Student Response: "Outside the Whale"

Nicola Able

 

 

Salman Rushdie's

"Outside the Whale"

 

In his article, "Outside the Whale," Salman Rushdie writes of the need for literature to be analyzed from a political perspective.  What is amazing about his writing is that it is as relevant today, in our current political climate, as it was 20 years ago when Rushdie originally penned the article.  People look to entertainment, whether it’s through books, movies, or music, for an escape.  However, according to Rushdie, there is no escaping the harsh realities of our world, and our sources of entertainment should reflect that fact.

 

Living “inside the whale,” as explained in Rushdie’s essay, means to accept the world and all the horrible events that occur on a daily basis.  It’s about sitting quietly and minding your manners.  It is about being well behaved.  It is about comfort.  Honestly, for many people, it’s just easier to live life that way.  But Rushdie believes that living quietly isn’t living, and that it is the responsibility of writers and artists to take a noisier, more proactive stance in their work.  He says that “works of art, even works of entertainment, do not come into being in a social and political vacuum; and that the way they operate in a society cannot be separated from politics, from history.”  Even “fluff” movies or books are products of a certain political environment, and thus cannot be judged separate from that environment.  (An amusing note; Mr.

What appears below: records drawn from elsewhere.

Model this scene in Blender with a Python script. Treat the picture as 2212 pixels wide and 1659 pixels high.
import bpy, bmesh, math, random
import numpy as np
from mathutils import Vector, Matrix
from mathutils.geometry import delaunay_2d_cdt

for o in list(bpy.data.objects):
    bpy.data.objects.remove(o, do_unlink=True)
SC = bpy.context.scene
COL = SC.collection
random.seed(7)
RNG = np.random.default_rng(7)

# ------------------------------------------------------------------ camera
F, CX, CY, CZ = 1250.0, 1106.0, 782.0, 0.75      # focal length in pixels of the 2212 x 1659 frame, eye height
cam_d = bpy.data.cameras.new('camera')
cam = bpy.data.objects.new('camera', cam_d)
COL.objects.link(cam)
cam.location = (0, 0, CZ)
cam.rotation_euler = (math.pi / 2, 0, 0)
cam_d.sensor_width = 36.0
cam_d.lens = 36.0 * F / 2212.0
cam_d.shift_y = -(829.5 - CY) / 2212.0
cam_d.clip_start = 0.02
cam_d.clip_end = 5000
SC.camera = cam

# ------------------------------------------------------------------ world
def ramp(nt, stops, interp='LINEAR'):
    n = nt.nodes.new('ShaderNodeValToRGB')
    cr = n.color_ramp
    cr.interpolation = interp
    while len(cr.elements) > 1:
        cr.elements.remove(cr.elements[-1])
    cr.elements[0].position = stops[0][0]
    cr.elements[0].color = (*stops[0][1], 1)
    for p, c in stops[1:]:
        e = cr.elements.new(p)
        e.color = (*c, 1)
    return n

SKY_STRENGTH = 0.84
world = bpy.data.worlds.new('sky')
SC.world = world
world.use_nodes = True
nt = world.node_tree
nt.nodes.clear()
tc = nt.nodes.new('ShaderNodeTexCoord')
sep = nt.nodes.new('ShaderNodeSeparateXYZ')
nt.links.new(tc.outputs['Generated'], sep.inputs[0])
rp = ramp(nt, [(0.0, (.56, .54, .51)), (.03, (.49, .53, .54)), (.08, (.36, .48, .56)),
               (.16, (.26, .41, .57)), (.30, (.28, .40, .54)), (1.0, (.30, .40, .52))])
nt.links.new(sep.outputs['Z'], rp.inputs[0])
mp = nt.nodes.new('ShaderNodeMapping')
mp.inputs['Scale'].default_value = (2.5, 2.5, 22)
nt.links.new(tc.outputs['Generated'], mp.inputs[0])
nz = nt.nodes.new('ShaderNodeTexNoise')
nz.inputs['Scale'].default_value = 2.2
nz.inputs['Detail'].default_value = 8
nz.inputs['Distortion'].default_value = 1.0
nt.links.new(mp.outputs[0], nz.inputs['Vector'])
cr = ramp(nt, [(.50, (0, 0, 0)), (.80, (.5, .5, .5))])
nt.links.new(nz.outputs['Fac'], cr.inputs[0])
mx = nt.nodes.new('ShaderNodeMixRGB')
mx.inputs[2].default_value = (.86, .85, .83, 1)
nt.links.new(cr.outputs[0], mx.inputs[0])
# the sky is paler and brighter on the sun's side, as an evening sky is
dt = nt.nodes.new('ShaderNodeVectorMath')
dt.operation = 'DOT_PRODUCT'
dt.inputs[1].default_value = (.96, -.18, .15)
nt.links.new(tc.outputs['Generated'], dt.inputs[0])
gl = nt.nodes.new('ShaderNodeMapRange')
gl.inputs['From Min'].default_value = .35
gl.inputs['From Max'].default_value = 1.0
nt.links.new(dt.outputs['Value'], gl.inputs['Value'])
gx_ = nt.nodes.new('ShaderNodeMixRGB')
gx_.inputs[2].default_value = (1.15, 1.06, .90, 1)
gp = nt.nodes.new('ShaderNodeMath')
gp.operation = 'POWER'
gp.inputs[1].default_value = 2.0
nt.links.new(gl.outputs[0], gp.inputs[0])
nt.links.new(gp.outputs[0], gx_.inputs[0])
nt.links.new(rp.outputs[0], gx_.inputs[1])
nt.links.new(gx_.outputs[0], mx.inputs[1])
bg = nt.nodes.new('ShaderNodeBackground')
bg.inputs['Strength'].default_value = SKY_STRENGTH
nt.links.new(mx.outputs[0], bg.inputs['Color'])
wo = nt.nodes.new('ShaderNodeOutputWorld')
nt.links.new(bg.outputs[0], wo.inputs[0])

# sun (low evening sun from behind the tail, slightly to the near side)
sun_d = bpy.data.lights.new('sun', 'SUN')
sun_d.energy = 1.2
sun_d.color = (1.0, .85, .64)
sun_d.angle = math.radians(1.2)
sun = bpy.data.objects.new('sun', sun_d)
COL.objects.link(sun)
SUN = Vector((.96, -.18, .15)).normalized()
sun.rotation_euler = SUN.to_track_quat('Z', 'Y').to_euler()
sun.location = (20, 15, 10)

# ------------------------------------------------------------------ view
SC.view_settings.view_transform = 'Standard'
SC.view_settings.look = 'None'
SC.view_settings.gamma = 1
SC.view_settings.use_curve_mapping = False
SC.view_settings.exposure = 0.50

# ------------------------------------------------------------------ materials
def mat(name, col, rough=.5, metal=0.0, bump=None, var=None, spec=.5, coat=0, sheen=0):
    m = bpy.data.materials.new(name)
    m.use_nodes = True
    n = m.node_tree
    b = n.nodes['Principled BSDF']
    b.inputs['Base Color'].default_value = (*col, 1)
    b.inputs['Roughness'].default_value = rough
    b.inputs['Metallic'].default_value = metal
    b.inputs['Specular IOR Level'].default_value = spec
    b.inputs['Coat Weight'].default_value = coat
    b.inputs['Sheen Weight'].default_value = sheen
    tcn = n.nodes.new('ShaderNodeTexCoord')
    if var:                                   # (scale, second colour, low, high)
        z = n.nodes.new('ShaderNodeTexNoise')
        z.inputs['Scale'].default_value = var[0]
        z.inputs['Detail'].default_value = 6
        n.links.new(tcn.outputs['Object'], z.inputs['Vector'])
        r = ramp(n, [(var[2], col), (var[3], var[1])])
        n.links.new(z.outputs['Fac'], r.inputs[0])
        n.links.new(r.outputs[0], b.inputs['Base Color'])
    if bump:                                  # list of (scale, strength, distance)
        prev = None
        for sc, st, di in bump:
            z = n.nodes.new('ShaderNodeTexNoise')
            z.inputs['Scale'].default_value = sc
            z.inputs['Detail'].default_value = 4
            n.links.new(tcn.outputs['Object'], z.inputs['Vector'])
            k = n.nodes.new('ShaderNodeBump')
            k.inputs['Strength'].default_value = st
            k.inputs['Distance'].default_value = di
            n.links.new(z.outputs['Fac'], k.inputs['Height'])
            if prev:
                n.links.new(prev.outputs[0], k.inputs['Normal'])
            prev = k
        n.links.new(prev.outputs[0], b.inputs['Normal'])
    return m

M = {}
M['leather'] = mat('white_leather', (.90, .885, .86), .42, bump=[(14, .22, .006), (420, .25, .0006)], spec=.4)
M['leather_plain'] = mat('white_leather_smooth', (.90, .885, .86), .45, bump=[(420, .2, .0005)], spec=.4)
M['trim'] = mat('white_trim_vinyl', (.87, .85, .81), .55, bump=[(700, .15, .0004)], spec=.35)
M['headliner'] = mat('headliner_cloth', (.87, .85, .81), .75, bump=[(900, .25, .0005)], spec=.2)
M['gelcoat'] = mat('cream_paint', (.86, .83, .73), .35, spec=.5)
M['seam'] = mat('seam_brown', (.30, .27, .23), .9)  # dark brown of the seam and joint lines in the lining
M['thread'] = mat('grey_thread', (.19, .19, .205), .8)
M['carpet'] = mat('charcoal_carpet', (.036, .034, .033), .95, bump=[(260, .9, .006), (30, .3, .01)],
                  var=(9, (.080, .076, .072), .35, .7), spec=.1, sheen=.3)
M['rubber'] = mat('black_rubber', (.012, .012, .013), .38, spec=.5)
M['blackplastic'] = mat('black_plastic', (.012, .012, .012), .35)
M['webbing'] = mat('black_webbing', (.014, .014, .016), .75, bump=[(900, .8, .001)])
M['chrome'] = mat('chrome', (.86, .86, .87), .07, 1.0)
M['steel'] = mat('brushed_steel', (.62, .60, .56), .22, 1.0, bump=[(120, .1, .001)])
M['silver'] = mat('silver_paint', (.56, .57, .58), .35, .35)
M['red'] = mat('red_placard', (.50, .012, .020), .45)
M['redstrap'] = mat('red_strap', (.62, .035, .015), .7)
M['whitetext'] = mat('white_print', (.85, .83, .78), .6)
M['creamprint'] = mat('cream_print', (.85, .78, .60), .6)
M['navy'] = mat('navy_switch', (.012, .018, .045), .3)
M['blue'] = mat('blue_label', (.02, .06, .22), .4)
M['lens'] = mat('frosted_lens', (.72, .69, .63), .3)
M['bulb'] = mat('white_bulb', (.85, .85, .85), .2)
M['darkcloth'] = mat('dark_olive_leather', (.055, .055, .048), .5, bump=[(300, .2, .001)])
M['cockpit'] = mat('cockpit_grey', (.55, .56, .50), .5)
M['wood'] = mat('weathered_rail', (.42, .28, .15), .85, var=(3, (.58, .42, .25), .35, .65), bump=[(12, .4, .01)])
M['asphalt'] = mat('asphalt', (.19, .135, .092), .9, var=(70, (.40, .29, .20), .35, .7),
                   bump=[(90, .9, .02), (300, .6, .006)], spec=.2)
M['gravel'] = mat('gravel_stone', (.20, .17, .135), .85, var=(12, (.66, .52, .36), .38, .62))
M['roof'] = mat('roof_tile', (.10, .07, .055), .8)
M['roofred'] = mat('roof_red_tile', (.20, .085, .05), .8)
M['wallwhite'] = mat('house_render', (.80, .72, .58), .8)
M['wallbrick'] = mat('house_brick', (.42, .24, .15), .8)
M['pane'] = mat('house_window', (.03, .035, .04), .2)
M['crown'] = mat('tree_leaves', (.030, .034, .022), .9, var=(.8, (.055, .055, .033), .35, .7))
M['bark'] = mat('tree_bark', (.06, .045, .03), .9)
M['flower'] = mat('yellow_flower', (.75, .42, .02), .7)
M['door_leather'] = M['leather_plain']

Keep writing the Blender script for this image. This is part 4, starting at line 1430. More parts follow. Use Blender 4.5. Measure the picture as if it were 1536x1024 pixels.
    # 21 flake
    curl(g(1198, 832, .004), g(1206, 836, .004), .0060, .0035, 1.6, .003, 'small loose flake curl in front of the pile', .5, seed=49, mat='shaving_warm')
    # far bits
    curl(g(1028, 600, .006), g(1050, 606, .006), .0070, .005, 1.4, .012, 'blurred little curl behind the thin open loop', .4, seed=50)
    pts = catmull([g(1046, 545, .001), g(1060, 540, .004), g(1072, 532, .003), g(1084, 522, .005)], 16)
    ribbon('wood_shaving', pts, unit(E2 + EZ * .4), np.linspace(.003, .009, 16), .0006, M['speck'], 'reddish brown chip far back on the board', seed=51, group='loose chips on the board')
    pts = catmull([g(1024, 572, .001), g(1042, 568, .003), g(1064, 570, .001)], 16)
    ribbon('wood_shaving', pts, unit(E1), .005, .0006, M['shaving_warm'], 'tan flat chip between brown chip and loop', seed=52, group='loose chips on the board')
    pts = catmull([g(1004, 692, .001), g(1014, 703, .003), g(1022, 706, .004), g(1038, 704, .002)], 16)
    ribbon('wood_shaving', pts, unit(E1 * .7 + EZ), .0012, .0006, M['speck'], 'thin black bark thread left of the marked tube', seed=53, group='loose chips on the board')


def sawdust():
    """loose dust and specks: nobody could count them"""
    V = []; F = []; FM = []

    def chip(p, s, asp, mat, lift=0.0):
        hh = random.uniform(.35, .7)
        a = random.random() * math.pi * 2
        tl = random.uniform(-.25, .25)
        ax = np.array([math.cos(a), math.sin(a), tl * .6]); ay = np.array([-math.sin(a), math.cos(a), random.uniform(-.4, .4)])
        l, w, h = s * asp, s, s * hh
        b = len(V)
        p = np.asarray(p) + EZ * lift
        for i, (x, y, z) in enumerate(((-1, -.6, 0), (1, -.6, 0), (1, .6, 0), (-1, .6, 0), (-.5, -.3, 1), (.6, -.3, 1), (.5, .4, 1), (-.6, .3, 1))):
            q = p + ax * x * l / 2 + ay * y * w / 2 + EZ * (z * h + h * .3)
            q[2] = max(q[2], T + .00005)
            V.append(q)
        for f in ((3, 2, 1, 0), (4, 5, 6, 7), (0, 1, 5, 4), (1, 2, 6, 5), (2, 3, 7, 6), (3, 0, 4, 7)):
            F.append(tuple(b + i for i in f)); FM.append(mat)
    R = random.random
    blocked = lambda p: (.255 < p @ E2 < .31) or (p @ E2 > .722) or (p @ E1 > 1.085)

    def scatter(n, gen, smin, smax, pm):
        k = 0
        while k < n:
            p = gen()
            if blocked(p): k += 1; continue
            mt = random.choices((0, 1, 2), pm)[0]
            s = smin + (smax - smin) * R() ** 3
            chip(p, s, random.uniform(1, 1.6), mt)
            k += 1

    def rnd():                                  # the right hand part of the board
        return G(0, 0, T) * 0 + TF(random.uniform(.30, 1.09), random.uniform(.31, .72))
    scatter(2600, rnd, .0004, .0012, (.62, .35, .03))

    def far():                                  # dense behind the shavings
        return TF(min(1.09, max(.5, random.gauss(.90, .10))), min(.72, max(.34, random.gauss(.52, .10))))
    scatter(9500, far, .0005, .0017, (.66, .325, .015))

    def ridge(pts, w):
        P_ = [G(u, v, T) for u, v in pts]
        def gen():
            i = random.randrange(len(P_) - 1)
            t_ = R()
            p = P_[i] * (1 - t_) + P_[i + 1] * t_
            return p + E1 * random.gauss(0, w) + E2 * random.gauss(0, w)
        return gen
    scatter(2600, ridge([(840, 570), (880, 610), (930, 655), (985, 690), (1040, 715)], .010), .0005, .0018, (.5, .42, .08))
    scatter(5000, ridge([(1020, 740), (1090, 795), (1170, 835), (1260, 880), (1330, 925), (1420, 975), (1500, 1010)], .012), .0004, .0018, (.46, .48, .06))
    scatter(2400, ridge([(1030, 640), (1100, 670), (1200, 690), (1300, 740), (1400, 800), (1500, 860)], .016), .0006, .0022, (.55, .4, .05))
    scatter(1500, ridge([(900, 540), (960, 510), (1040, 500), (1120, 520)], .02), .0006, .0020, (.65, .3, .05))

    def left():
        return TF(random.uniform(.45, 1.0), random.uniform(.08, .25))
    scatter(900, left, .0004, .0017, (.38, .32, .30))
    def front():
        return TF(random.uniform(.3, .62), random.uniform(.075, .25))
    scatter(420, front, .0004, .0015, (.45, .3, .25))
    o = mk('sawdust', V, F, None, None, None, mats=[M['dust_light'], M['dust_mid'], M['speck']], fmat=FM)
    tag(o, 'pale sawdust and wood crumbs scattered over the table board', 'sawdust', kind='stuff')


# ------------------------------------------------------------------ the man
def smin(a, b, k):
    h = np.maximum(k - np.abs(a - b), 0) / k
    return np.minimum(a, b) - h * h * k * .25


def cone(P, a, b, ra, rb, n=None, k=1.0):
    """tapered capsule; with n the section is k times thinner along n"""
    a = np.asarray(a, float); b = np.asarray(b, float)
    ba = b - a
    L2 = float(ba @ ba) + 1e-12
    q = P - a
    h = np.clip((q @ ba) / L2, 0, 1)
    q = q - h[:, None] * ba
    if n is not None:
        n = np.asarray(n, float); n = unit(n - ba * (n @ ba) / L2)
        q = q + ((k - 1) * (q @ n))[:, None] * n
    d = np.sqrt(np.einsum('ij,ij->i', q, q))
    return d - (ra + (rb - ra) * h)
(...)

Rushdie had a cameo in the movie Bridget Jones’ Diary, whose sole political statement was Singletons are people too.)

 

Rushdie specifically discusses movies and books about the British occupation of India, and how Indians are misrepresented.  He talks about how these movies, although supposedly not political, are reflections of the political situation in England in 1984, when he wrote this essay.  According to Rushdie, Britain at the time needed to believe in its own superiority, and these movies and books were political statements of that need.  This is where I believe Rushdie’s essay to be relevant in our country today.

 

During our last presidential election, there was a lot of talk about how America was truly divided.  Now, basing this solely on the fact that George Bush was reelected, the conservative side seemed to actually win this time.  All of a sudden, there are stories on the news, and in the papers, about how Hollywood is no longer a true reflection of America; that the liberals in Hollywood are writing scripts and making movies that only show their beliefs, and not the concerns of the majority of U.S. citizens.  This is implying that because we have a conservative administration in the White House that we should only have conservative entertainment.  That our artists, writers, and musicians need to live inside that whale and quietly accept an older, white, Republican agenda.  As Rushdie says “passivity always serves the…people already at the top of the heap,” and right now, sitting at the top of our political heap is a white Republican.  He doesn’t want noisy, angry artists talking about equality, same-sex marriage, and abortion.  He wants nice, polite, quiet artists who help to keep America, in their La-Z Boy recliners, comfortable.  Somehow, I don’t think Rushdie would approve.

 

I know people who want badly for there to be a whale that they can live in peacefully.  There are days when I am one of them.  But I believe Rushdie is correct in his assertion that there is no whale.  There is no comfort zone, and there shouldn’t be one.  Comfort is not an option in our violent, scary world.  That’s why we need to analyze our entertainment from a political perspective; because politics permeates every aspect of our lives.  The only way to achieve positive change is to fight, yell, and never, ever just stay quiet.